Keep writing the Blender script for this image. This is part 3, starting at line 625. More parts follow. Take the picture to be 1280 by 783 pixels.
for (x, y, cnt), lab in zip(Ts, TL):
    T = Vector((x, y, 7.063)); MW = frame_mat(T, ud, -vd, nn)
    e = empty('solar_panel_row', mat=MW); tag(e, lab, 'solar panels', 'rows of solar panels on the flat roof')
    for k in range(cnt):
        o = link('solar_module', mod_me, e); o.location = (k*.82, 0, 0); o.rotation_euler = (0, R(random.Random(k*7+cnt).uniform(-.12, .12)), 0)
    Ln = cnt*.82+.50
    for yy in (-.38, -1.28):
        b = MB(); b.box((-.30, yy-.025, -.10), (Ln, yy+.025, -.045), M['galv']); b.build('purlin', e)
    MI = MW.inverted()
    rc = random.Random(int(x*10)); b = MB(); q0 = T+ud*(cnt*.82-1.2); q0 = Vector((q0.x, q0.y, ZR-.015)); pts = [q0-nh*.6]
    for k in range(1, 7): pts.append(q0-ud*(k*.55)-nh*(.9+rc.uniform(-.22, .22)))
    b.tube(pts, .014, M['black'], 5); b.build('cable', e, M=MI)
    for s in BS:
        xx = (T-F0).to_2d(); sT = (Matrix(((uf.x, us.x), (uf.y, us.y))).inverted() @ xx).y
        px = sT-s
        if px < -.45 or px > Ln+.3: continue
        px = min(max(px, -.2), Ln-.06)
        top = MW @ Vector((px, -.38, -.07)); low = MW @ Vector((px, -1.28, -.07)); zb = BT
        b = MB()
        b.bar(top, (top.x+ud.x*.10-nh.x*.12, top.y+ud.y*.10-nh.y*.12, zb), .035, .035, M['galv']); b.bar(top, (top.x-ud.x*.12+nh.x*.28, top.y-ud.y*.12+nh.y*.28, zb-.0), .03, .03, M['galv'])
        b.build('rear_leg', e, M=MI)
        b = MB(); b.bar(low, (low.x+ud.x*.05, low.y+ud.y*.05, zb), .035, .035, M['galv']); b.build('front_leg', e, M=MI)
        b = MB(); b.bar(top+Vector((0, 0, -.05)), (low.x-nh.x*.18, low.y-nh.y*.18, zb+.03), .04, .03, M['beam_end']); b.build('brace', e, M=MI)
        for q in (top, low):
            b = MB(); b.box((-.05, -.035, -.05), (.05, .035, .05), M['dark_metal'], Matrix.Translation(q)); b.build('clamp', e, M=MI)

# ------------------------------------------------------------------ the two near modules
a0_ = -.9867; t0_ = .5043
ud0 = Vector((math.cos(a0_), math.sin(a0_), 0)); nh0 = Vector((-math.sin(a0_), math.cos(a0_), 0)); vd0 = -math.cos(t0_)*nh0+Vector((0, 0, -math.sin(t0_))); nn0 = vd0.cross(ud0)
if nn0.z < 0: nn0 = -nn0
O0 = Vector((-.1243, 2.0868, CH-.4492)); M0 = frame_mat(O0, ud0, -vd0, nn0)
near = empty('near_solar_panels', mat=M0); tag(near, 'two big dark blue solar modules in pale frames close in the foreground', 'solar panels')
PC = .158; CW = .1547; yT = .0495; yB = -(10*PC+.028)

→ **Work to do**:
Copy all data exactly, start to finish.

→ **Result below**:
Keep writing the Blender script for this image. This is part 3, starting at line 625. More parts follow. Take the picture to be 1280 by 783 pixels.
for (x, y, cnt), lab in zip(Ts, TL):
    T = Vector((x, y, 7.063)); MW = frame_mat(T, ud, -vd, nn)
    e = empty('solar_panel_row', mat=MW); tag(e, lab, 'solar panels', 'rows of solar panels on the flat roof')
    for k in range(cnt):
        o = link('solar_module', mod_me, e); o.location = (k*.82, 0, 0); o.rotation_euler = (0, R(random.Random(k*7+cnt).uniform(-.12, .12)), 0)
    Ln = cnt*.82+.50
    for yy in (-.38, -1.28):
        b = MB(); b.box((-.30, yy-.025, -.10), (Ln, yy+.025, -.045), M['galv']); b.build('purlin', e)
    MI = MW.inverted()
    rc = random.Random(int(x*10)); b = MB(); q0 = T+ud*(cnt*.82-1.2); q0 = Vector((q0.x, q0.y, ZR-.015)); pts = [q0-nh*.6]
    for k in range(1, 7): pts.append(q0-ud*(k*.55)-nh*(.9+rc.uniform(-.22, .22)))
    b.tube(pts, .014, M['black'], 5); b.build('cable', e, M=MI)
    for s in BS:
        xx = (T-F0).to_2d(); sT = (Matrix(((uf.x, us.x), (uf.y, us.y))).inverted() @ xx).y
        px = sT-s
        if px < -.45 or px > Ln+.3: continue
        px = min(max(px, -.2), Ln-.06)
        top = MW @ Vector((px, -.38, -.07)); low = MW @ Vector((px, -1.28, -.07)); zb = BT
        b = MB()
        b.bar(top, (top.x+ud.x*.10-nh.x*.12, top.y+ud.y*.10-nh.y*.12, zb), .035, .035, M['galv']); b.bar(top, (top.x-ud.x*.12+nh.x*.28, top.y-ud.y*.12+nh.y*.28, zb-.0), .03, .03, M['galv'])
        b.build('rear_leg', e, M=MI)
        b = MB(); b.bar(low, (low.x+ud.x*.05, low.y+ud.y*.05, zb), .035, .035, M['galv']); b.build('front_leg', e, M=MI)
        b = MB(); b.bar(top+Vector((0, 0, -.05)), (low.x-nh.x*.18, low.y-nh.y*.18, zb+.03), .04, .03, M['beam_end']); b.build('brace', e, M=MI)
        for q in (top, low):
            b = MB(); b.box((-.05, -.035, -.05), (.05, .035, .05), M['dark_metal'], Matrix.Translation(q)); b.build('clamp', e, M=MI)

# ------------------------------------------------------------------ the two near modules
a0_ = -.9867; t0_ = .5043
ud0 = Vector((math.cos(a0_), math.sin(a0_), 0)); nh0 = Vector((-math.sin(a0_), math.cos(a0_), 0)); vd0 = -math.cos(t0_)*nh0+Vector((0, 0, -math.sin(t0_))); nn0 = vd0.cross(ud0)
if nn0.z < 0: nn0 = -nn0
O0 = Vector((-.1243, 2.0868, CH-.4492)); M0 = frame_mat(O0, ud0, -vd0, nn0)
near = empty('near_solar_panels', mat=M0); tag(near, 'two big dark blue solar modules in pale frames close in the foreground', 'solar panels')
PC = .158; CW = .1547; yT = .0495; yB = -(10*PC+.028)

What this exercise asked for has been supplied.